Spot each line that carries the word "Blender"; copy those lines.

## Dataset content

■ ■ ■ ■

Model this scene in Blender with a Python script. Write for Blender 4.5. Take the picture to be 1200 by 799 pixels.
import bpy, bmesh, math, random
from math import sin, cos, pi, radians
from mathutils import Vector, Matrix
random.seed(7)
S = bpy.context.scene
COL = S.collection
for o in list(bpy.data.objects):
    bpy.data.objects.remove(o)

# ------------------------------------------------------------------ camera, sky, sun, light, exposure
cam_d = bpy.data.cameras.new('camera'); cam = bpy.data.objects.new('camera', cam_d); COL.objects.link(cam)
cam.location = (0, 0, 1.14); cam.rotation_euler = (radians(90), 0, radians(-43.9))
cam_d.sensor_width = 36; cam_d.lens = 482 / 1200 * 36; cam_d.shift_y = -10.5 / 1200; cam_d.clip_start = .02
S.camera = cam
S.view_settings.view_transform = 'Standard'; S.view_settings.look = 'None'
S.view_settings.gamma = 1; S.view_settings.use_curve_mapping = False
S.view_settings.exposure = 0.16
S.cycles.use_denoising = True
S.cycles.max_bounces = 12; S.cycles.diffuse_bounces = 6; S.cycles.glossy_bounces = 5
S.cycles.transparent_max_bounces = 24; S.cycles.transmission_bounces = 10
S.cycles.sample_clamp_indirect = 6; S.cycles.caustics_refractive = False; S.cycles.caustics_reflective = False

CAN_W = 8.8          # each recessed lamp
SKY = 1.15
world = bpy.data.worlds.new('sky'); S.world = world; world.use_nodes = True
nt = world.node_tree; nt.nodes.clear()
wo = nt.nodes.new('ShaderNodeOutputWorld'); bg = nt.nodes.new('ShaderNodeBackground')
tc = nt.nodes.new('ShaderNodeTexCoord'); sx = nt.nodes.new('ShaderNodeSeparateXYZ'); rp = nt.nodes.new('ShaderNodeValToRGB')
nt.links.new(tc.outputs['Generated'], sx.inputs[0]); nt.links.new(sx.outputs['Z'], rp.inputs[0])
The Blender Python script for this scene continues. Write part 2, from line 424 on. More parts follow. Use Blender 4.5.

■ ■ ■ ■

## Final result
Model this scene in Blender with a Python script. Write for Blender 4.5. Take the picture to be 1200 by 799 pixels.
The Blender Python script for this scene continues. Write part 2, from line 424 on. More parts follow. Use Blender 4.5.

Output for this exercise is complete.